Jean-Paul Sartre’s 1944 play, written during the Nazi occupation of Paris, is best known now as the source of the phrase “hell is other people”.

What’s easy to forget is that, in its proper context, this phrase is meant literally, for the play sees three characters trapped in Sartre’s version of hell – a dilapidated room from which there is ‘no escape’ (one of several translations of the title).

Ushered in by a gloomy valet (Thomas Padden), the first victim to arrive is Garcin (Will Keen), a murdered pacifist journalist who it turns out was less than gracious to his loyal wife. He’s soon joined by two women – Ines (Michelle Fairley), a lesbian with the air of a cruel schoolmistress, and Estelle (Fiona Glascott), a rags-to-riches socialite and expert flirt.

The trio, at first courteous, come to discover that they are mutual torturers as their judgements of each other’s pasts, combined with their own neuroses about their legacies on earth, becomes too heady a combination for any of them to handle effectively.

They find themselves in a Catch-22 of sexual politics and realise that, in place of torture chambers and fire and brimstone, their hell is the fact that they must live with their guilt in the presence of others (a sentiment echoing Sartre’s own soul-searching during the occupation).

As a forum of existential theorising Huis Clos merits attention, and it’s clear to see Sartre’s influence on the likes of Beckett and Pinter, who also found their drama in nothingness.

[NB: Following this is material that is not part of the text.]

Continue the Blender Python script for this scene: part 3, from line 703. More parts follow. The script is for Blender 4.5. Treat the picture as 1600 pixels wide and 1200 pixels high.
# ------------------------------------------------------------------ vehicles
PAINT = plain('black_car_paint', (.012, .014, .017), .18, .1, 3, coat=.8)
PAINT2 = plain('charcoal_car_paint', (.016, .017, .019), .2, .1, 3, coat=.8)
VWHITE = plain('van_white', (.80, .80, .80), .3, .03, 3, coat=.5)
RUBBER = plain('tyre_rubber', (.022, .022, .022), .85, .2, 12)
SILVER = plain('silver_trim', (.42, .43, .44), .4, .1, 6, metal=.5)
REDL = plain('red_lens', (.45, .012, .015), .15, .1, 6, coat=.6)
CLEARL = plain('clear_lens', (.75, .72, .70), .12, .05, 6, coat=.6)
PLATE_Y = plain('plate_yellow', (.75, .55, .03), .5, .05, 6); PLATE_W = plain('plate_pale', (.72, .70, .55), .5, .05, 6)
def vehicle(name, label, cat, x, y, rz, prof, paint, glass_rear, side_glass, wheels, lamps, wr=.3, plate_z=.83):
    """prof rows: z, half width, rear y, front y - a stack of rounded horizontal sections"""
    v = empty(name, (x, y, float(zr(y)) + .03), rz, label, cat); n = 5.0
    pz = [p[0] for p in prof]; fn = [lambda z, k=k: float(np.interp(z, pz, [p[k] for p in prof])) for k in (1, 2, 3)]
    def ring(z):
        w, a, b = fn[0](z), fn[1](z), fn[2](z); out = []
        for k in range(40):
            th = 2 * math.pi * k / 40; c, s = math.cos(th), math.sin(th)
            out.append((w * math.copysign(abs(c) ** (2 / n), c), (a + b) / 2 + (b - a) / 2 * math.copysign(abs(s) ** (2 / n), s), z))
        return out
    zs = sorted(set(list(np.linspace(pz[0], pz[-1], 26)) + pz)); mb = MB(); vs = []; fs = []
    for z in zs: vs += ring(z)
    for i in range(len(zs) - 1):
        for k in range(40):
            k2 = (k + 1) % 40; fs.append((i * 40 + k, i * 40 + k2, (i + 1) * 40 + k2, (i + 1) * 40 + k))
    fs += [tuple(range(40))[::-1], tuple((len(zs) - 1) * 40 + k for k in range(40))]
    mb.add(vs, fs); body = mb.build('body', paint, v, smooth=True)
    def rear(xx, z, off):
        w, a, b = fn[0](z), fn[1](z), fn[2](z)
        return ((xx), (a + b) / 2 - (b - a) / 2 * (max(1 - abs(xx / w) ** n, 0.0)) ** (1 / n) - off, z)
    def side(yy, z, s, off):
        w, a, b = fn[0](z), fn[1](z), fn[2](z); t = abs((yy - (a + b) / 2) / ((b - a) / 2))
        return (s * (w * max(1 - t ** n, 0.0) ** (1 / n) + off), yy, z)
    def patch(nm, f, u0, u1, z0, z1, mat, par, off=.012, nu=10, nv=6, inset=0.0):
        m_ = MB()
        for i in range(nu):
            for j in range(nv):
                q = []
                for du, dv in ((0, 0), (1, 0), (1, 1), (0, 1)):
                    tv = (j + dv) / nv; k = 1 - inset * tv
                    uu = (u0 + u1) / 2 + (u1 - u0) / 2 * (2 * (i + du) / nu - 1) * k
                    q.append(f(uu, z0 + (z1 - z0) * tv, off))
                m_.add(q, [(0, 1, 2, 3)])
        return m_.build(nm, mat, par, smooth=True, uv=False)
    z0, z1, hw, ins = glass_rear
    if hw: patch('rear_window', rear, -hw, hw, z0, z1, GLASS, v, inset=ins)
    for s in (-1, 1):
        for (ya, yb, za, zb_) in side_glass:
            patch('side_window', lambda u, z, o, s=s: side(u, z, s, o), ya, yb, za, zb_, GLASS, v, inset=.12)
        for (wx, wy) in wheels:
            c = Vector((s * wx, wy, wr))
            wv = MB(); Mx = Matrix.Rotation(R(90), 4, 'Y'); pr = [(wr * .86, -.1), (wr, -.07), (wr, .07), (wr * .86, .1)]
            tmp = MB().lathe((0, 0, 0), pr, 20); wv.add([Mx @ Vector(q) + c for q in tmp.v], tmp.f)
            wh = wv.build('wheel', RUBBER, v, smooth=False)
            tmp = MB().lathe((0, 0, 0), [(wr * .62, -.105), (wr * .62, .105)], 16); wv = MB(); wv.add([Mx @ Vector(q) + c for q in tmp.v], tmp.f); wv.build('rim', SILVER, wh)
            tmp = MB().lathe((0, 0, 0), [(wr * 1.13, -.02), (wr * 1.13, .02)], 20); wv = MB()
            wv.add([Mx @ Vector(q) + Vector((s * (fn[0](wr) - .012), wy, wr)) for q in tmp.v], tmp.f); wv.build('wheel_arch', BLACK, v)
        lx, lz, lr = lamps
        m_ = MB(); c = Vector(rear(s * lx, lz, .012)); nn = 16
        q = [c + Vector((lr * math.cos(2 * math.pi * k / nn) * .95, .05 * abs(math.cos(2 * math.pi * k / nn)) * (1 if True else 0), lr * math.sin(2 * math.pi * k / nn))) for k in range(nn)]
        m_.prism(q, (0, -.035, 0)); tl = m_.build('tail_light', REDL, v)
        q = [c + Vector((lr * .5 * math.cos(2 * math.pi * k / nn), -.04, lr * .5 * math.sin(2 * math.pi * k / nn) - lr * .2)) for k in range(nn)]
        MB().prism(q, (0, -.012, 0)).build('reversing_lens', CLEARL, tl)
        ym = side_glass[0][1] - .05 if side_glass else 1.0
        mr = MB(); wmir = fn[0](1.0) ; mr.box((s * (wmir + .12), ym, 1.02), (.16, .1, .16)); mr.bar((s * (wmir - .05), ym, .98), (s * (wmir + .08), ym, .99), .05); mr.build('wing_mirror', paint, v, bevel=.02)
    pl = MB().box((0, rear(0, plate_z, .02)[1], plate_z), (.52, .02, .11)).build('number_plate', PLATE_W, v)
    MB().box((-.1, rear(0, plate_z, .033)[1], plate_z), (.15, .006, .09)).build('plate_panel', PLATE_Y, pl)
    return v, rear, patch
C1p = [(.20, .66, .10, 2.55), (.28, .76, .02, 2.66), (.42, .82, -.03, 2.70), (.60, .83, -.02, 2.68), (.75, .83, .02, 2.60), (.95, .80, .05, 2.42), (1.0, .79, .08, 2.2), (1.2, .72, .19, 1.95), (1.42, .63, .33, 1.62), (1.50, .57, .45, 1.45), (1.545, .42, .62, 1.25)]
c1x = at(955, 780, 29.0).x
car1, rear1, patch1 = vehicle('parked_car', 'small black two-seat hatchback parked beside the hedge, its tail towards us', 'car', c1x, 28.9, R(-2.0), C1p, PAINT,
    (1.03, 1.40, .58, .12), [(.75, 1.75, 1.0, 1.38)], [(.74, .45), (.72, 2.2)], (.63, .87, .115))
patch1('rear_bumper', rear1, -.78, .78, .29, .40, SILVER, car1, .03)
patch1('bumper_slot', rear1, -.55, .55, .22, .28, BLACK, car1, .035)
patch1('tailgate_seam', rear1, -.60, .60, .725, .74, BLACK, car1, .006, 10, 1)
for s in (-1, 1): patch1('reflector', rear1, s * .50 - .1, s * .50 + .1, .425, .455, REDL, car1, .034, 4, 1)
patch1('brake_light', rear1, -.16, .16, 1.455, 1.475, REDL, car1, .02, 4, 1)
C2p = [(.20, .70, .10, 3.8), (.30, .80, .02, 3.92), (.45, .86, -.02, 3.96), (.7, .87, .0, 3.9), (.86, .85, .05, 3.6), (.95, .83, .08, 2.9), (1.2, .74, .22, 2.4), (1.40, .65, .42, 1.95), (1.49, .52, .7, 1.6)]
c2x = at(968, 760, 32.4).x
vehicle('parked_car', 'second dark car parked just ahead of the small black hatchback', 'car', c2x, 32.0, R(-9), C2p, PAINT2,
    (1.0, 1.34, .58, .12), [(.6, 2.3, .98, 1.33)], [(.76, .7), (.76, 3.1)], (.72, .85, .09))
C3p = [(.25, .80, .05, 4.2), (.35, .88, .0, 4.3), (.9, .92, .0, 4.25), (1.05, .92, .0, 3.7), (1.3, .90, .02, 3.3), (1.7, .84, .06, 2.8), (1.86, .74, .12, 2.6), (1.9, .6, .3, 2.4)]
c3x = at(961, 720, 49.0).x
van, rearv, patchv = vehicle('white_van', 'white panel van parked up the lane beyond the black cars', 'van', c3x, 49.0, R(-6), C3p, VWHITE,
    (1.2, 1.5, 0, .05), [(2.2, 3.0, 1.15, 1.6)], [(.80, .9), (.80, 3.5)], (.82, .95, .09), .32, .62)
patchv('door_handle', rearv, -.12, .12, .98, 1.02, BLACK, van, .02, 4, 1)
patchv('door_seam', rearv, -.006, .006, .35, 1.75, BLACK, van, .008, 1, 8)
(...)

But as theatre it now seems rather hackneyed and, dare I say it, dull by comparison to the plays it helped to inspire, lacking the poetry of Godot or the suspense of The Birthday Party.

Paul Hart‘s production is effectively staged in-the-round, with designer Lucy Osborne matching the dog-chewed “second empire” furniture with peeling regency wallpaper to create a fitting atmosphere of decay. And Keen, Fairley and Glascott make for a fine triumvirate of torturers; yet another stellar cast for the Donmar at Trafalgar season.

Nevertheless, I can’t in good faith recommend Huis Clos to any but the most hardened (and academically inclined) of theatregoers.